* _Challenge_
Filter for the word "behind" and keep each matching line.

* _Information shown_
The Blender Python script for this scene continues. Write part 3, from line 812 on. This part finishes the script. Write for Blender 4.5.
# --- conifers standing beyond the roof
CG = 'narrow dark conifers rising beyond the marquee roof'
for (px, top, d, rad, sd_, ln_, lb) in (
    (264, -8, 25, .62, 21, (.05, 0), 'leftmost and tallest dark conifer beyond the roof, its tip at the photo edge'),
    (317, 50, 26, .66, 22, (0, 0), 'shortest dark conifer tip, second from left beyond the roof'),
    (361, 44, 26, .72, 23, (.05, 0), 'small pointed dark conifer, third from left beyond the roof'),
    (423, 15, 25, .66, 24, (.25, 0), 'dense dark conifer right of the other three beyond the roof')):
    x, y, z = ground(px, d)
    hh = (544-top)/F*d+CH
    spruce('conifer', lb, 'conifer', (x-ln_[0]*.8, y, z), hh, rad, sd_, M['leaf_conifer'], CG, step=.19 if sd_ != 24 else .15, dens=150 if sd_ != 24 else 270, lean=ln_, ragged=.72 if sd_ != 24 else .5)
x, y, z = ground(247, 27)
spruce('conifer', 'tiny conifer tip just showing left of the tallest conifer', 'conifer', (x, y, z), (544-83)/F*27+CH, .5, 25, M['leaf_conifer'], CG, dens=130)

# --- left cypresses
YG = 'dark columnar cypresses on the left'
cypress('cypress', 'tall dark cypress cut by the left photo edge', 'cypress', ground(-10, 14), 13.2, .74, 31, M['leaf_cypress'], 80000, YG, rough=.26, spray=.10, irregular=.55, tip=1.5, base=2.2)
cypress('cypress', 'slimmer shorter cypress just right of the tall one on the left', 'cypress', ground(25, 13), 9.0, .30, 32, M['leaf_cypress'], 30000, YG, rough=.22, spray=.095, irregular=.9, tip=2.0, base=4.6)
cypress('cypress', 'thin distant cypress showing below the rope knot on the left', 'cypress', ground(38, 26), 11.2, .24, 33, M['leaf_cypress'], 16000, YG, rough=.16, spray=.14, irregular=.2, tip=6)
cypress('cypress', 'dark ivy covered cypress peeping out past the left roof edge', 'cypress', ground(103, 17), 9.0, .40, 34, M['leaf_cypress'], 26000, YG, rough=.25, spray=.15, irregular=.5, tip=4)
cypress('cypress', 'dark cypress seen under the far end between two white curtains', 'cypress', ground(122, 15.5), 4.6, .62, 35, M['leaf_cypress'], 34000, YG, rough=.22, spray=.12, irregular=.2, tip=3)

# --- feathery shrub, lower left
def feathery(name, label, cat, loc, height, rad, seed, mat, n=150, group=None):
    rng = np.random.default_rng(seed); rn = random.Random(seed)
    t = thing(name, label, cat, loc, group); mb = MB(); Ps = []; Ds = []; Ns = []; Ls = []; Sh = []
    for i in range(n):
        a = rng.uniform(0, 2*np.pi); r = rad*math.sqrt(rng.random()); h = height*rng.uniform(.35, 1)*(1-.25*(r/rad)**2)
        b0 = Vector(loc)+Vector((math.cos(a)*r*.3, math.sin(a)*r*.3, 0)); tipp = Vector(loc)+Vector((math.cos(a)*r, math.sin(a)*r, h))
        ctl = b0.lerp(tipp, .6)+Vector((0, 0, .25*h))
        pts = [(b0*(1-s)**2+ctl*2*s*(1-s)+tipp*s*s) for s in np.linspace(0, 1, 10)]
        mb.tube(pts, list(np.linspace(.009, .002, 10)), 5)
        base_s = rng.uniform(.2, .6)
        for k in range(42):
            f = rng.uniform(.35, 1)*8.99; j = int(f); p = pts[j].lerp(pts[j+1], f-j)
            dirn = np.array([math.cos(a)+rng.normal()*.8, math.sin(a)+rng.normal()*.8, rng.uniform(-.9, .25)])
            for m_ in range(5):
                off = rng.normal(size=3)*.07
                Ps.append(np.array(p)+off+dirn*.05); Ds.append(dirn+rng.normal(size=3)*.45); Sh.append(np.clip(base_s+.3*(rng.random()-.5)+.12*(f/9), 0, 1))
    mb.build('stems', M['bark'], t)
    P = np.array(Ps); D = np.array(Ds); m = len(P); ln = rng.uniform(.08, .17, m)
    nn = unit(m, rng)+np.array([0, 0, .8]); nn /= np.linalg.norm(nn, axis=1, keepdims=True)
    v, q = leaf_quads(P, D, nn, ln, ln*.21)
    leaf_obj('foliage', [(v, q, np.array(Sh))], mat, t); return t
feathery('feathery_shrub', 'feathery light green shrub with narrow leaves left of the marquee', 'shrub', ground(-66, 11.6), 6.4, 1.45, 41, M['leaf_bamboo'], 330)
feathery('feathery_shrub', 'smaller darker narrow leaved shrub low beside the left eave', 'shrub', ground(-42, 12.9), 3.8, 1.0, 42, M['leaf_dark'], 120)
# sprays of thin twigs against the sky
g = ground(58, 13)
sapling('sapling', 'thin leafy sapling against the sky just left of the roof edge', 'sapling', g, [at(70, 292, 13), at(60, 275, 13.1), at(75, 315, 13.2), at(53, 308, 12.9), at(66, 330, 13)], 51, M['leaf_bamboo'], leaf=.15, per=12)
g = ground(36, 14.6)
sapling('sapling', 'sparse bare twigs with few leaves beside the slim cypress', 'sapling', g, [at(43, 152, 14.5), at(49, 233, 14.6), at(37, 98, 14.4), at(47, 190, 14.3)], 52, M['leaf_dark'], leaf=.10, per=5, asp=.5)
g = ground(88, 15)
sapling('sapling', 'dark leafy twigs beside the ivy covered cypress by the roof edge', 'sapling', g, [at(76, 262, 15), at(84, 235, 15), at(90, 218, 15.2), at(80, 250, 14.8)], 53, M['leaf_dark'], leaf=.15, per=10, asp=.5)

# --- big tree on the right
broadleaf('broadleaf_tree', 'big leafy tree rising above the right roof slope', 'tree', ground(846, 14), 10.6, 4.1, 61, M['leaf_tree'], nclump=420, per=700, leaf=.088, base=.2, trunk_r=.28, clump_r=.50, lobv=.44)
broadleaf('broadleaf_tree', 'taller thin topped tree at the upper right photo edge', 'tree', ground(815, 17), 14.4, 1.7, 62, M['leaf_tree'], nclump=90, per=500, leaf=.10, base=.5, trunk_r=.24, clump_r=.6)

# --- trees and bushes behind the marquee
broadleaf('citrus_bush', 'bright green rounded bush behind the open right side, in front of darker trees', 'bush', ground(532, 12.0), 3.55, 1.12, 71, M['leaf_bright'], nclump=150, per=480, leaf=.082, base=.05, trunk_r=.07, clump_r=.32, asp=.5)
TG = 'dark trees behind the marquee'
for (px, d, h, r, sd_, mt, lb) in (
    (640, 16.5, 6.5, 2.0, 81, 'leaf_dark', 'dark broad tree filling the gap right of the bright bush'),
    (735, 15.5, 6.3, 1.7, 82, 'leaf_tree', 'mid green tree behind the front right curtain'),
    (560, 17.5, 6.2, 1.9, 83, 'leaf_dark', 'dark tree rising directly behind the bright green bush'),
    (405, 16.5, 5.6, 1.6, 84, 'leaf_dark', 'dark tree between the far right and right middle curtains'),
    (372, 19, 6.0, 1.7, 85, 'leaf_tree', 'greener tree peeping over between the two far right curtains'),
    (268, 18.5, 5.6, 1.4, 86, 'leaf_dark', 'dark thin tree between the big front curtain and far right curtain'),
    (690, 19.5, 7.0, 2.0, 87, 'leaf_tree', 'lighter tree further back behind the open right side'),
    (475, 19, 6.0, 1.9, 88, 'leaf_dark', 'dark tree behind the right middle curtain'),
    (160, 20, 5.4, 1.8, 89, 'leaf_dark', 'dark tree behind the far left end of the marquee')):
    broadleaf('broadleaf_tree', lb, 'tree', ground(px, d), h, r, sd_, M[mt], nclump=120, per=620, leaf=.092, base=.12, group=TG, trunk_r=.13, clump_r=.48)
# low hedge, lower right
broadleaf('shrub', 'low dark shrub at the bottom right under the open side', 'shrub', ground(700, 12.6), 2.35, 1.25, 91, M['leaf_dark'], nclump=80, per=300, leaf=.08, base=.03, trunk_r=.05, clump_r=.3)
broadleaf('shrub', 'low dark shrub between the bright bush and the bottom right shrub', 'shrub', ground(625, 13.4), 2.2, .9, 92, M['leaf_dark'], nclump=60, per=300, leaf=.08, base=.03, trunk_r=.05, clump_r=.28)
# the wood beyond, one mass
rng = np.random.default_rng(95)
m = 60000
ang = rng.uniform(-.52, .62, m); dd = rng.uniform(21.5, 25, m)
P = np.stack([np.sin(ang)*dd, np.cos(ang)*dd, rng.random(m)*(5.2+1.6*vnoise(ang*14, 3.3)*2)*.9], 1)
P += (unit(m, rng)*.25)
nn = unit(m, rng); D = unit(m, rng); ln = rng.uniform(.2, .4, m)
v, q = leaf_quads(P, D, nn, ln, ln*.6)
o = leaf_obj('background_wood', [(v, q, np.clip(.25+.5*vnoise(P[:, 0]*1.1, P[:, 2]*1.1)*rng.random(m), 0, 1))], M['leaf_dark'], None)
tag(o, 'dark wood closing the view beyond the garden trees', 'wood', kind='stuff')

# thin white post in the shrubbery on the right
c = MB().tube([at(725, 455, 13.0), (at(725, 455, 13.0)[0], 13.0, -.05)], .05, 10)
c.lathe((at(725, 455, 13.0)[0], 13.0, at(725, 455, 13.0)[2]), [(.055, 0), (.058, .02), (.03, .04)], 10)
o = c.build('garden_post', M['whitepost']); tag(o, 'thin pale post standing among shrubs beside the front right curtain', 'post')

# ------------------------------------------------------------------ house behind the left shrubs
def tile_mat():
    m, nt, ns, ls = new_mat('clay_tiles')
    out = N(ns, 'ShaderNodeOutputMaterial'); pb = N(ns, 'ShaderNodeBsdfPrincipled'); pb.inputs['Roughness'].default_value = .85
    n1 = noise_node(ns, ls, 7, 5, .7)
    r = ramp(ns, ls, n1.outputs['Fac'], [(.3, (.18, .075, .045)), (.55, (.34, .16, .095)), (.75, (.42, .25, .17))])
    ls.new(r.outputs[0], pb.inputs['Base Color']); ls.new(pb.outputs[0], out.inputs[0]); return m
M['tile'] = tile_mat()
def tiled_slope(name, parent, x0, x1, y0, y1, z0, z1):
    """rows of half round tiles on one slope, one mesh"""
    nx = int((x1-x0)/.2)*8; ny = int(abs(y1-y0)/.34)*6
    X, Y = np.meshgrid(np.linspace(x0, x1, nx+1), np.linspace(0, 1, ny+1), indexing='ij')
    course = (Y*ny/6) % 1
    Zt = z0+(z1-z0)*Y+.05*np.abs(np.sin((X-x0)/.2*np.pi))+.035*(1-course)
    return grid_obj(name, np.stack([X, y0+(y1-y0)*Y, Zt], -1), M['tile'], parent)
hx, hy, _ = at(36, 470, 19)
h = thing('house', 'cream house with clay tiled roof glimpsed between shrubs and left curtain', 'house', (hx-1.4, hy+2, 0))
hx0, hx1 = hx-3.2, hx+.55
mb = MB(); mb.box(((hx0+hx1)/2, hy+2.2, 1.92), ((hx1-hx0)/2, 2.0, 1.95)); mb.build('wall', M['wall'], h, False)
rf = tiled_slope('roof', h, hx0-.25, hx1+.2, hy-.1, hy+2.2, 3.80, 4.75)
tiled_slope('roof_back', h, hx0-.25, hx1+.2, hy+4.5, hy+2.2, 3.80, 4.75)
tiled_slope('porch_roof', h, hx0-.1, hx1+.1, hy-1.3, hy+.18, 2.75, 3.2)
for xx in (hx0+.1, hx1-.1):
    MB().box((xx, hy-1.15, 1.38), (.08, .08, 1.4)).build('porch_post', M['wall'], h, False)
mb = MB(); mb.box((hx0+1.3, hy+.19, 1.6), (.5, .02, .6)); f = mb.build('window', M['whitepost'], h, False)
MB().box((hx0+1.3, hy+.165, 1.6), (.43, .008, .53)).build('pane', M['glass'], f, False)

* _Solution for this task_
# --- trees and bushes behind the marquee
broadleaf('citrus_bush', 'bright green rounded bush behind the open right side, in front of darker trees', 'bush', ground(532, 12.0), 3.55, 1.12, 71, M['leaf_bright'], nclump=150, per=480, leaf=.082, base=.05, trunk_r=.07, clump_r=.32, asp=.5)
TG = 'dark trees behind the marquee'
    (735, 15.5, 6.3, 1.7, 82, 'leaf_tree', 'mid green tree behind the front right curtain'),
    (560, 17.5, 6.2, 1.9, 83, 'leaf_dark', 'dark tree rising directly behind the bright green bush'),
    (690, 19.5, 7.0, 2.0, 87, 'leaf_tree', 'lighter tree further back behind the open right side'),
    (475, 19, 6.0, 1.9, 88, 'leaf_dark', 'dark tree behind the right middle curtain'),
    (160, 20, 5.4, 1.8, 89, 'leaf_dark', 'dark tree behind the far left end of the marquee')):
# ------------------------------------------------------------------ house behind the left shrubs